Aim –
Repeat exactly the lines from the start of the records below through the line that contains "rad = math.radians", including both.

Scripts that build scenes
__________________________________________________
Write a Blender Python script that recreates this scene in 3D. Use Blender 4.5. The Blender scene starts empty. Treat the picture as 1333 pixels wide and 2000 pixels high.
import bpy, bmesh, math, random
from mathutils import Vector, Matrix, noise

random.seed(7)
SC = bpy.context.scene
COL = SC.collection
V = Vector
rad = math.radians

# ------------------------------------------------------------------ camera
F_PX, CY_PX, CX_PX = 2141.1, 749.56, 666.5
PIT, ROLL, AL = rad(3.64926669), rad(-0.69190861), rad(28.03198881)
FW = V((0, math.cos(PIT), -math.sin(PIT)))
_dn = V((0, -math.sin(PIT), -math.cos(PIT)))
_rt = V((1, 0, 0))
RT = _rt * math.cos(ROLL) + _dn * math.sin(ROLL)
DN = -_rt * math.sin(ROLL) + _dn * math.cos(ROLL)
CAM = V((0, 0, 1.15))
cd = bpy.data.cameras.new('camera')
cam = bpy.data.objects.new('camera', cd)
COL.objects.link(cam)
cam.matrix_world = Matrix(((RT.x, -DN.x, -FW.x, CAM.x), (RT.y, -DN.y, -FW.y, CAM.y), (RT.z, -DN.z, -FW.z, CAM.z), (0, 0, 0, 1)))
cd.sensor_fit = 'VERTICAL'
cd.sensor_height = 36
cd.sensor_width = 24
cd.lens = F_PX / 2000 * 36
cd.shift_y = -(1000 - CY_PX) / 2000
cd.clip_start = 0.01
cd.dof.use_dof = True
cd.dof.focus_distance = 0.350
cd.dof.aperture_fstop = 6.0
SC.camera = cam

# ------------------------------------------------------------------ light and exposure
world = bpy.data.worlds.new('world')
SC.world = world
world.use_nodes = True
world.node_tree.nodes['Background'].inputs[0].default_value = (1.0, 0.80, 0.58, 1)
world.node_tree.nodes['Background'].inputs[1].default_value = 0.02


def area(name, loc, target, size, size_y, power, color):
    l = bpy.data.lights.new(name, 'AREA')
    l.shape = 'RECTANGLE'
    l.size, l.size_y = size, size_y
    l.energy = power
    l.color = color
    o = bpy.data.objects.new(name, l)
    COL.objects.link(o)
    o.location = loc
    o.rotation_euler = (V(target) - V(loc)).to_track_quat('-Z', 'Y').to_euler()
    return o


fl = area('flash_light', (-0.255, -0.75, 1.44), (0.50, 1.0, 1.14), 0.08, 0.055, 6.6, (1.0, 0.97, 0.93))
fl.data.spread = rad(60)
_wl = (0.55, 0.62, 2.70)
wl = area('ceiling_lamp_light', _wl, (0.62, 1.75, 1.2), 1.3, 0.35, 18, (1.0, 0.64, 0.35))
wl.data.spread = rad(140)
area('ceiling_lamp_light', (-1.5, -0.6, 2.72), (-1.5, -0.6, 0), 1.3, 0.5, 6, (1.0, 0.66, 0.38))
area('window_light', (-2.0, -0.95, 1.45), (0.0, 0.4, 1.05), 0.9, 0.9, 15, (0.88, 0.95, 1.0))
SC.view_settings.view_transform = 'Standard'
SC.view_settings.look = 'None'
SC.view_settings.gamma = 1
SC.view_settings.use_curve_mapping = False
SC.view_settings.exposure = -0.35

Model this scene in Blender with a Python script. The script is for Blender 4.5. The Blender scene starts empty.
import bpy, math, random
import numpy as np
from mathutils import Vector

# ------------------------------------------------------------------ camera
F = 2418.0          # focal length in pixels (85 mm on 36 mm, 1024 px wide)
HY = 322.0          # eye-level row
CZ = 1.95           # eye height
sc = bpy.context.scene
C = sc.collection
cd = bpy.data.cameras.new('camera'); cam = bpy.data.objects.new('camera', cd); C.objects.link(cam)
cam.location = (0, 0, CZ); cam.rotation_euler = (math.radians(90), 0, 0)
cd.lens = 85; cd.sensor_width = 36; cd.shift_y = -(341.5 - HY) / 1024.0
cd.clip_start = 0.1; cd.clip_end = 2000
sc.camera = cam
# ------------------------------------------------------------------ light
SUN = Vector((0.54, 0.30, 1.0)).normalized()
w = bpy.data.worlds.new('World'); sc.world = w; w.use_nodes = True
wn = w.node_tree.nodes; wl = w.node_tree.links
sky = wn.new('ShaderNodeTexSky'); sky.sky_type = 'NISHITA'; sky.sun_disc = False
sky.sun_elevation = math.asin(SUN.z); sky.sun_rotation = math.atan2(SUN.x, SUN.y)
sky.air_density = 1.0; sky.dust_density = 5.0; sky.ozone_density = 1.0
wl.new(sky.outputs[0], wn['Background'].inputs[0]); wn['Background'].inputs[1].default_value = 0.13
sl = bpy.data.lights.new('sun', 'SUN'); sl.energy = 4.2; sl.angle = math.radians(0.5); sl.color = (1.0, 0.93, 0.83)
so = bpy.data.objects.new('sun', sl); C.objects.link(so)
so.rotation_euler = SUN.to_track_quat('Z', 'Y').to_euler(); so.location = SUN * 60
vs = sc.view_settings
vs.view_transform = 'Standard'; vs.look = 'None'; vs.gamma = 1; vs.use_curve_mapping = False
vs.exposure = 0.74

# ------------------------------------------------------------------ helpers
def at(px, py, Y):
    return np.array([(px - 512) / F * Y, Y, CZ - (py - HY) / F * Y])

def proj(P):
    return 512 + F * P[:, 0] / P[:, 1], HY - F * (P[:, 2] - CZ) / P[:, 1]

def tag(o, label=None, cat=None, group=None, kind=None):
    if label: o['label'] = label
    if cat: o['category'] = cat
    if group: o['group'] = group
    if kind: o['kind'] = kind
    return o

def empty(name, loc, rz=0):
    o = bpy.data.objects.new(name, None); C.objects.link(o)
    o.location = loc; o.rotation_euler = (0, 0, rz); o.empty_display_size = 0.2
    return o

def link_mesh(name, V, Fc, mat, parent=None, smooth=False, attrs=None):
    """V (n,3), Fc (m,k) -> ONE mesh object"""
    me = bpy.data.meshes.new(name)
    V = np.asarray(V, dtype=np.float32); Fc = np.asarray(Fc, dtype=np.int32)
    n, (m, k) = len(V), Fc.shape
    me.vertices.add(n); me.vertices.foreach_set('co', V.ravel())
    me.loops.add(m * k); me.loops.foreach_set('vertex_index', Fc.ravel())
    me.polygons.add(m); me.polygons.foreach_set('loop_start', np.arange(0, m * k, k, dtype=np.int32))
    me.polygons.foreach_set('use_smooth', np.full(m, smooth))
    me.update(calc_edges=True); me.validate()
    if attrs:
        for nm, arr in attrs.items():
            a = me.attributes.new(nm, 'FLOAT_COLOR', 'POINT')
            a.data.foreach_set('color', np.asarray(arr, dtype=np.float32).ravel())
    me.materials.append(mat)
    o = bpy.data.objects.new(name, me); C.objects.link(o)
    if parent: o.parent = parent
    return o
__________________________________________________
Answer to this problem –
Write a Blender Python script that recreates this scene in 3D. Use Blender 4.5. The Blender scene starts empty. Treat the picture as 1333 pixels wide and 2000 pixels high.
import bpy, bmesh, math, random
from mathutils import Vector, Matrix, noise

random.seed(7)
SC = bpy.context.scene
COL = SC.collection
V = Vector
rad = math.radians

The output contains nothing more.